Walton v. Oswald
This text of 15 S.C.L. 501 (Walton v. Oswald) is published on Counsel Stack Legal Research, covering Court of Appeals of South Carolina primary law. Counsel Stack provides free access to over 12 million legal documents including statutes, case law, regulations, and constitutions.
Opinion
[503]*503Curia per
I do not discover any good ground For a new trial in this case. It is not material whether the case comes within the provisions of the act of 1815, or not. For if Youngblood was discharged from confinement or from the prison bounds by the directions of the plaintiff or his agent, it was a release of the surety, and the authority of the agent is not questioned. The order to the sheriff is not very explicit; it is that he should “ stay proceedings” against him.

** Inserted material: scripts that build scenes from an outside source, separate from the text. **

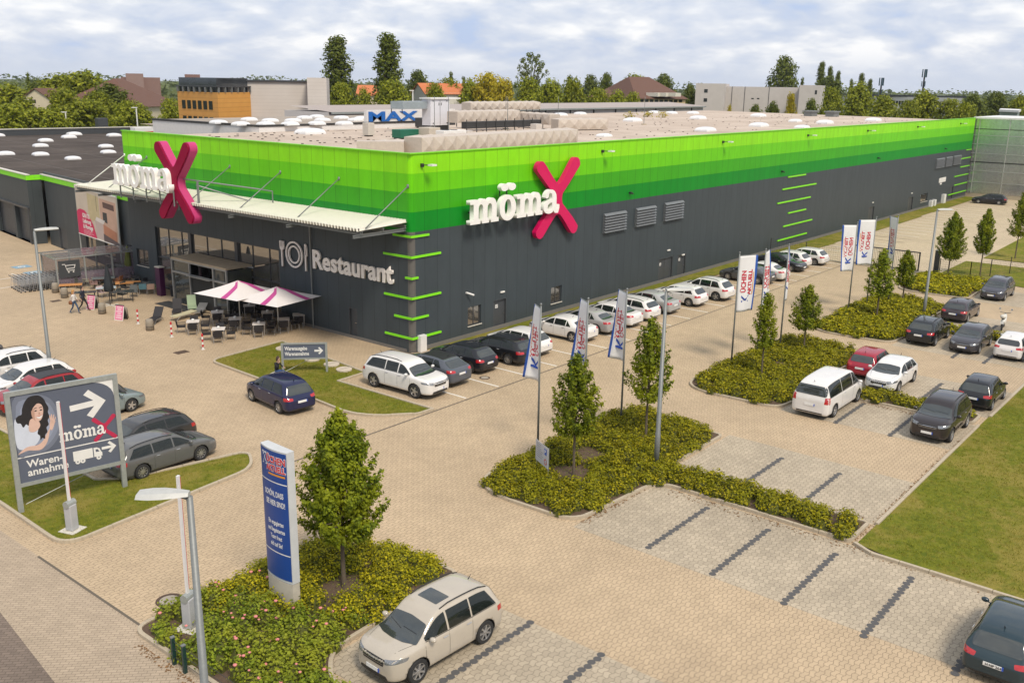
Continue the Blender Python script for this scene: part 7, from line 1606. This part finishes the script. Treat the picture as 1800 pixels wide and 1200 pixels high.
SIT = dict(pelvis=(0, 0, .50), waist=(.02, 0, .66), chest=(.07, 0, .88), neck=(.12, 0, 1.04), head=(.15, 0, 1.12), sh_l=(.06, .18, .97), sh_r=(.06, -.18, .97), el_l=(.20, .22, .74), wr_l=(.40, .12, .70), el_r=(.20, -.23, .76), wr_r=(.24, -.08, 1.0), hip_l=(.03, .09, .48), hip_r=(.03, -.09, .48), kn_l=(.44, .10, .52), an_l=(.42, .10, .09), kn_r=(.45, -.10, .52), an_r=(.50, -.10, .09))
p = g(487, 668); seat_ = thing('low_stone_seat', (p.x, p.y, .05), radians(-70), 'low pale block the dark clad woman sits on beside the board', 'stone seat'); m = MB(); m.box(-.28, .22, -.3, .3, 0, .36); m.build('block', CONC, seat_, bevel=.03); m = MB(); m.box(-.26, .20, -.28, .28, .361, .37); m.build('top_slab', SILL, seat_)
person((p.x, p.y, .04), radians(-70), SIT, dict(mats=[M('black_pullover', (.014, .014, .016), .8), M('blue_trousers', (.03, .07, .18), .8), BLK], f=lambda c: 0 if (c.z > 1.0 or (c.x > .34 and c.z > .6)) else (3 if c.z < .12 else (2 if c.z < .56 else 1))), ((.05, .025, .015), .20, 'brown_hair'), 'brown haired woman in black sitting at the left post of the direction board', 1.0)
# two-part paving mats near the trolleys: blue disabled bay marks
for px, py in ((38, 469), (60, 479)):
    p = g(px, py); m = MB(); T = Matrix.Translation((p.x, p.y, .012)) @ Matrix.Rotation(radians(90), 4, 'Z'); m.box(-.6, .6, -.7, .7, 0, .002, 0, T=T); o = m.build('bay_marking', M('faded_bay_blue', (.20, .33, .42), .8, var=.4, scale=6), kind='structure')
    m = MB(); m.lathe([(.22, .003), (.30, .003)], 18, 0, T); m.box(-.06, .0, -.1, .45, .0025, .004, 0, T=T); m.box(.02, .3, .0, .08, .0025, .004, 0, T=T); m.build('bay_marking', LINE, kind='structure')
# ------------------------------------------------------------------ the town behind
def zat(px, py, dist): return gd(px, py, dist).z
def wallmat(n, c, v=.1): return M(n, c, .75, var=v, scale=.8)
def prism_b(root, name, pts, z0, z1, mat):
    m = MB(); q = [(p.x, p.y) for p in pts]
    if area2(q) < 0: q = q[::-1]
    m.prism(q, z0, z1); return m.build(name, mat, root)
def panes(root, p, q, items, mat, name='window', out=.06):
    d = Vector((q.x-p.x, q.y-p.y, 0)); L_ = d.length; d.normalize(); n = Vector((d.y, -d.x, 0))
    if n.dot(Vector((CAM.x-p.x, CAM.y-p.y, 0))) < 0: n = -n
    for f0, f1, z0, z1 in items:
        a, b = p+d*L_*f0, p+d*L_*f1; m = MB(); c = [a-n*.05, b-n*.05, b+n*out, a+n*out]; qd = [(v.x, v.y) for v in c]
        if area2(qd) < 0: qd = qd[::-1]
        m.prism(qd, z0, z1); m.build(name, mat, root)
DG = M('dark_window_glass', (.03, .035, .035), .1, .3); CREAM = wallmat('cream_render', (.58, .50, .36)); ROOFB = M('brown_roof_tiles', (.125, .062, .042), .85, var=.3, scale=3); ROOFO = M('orange_roof_tiles', (.50, .16, .06), .85, var=.25, scale=3); WHTR = wallmat('white_block_wall', (.50, .46, .43))
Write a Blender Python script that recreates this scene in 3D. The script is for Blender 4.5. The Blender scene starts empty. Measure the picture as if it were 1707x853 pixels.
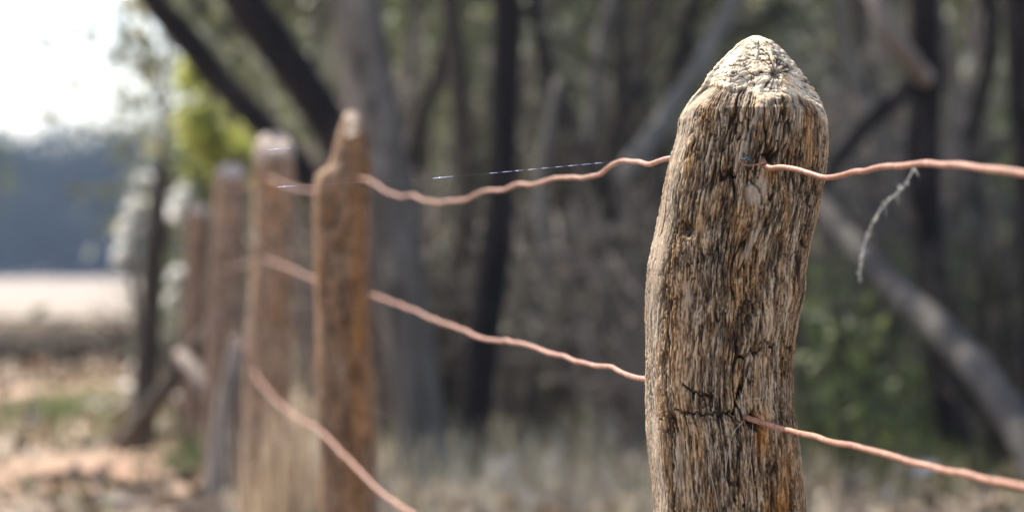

It was known that he was then in actual custody, and to stay poeeedings, must mean to cease to hold him in custody, or it could mean nothing. The sheriff had a right to give it that construction. The decision in the case of Miller and Bagwell, in 3d M‘Cord, does not reach this case. The Court then held that the surety to the sheriff could not surrender his principal. That is no part of the condition of the bond. The object of the bond is to indemnify the sheriff against an escape. But we have never held that if the sheriff discharge the prisoner himself, that it will not release the surety, although he may make himself liable. I am of opinion, therefore, that the motion ought to be refused. New trial refused.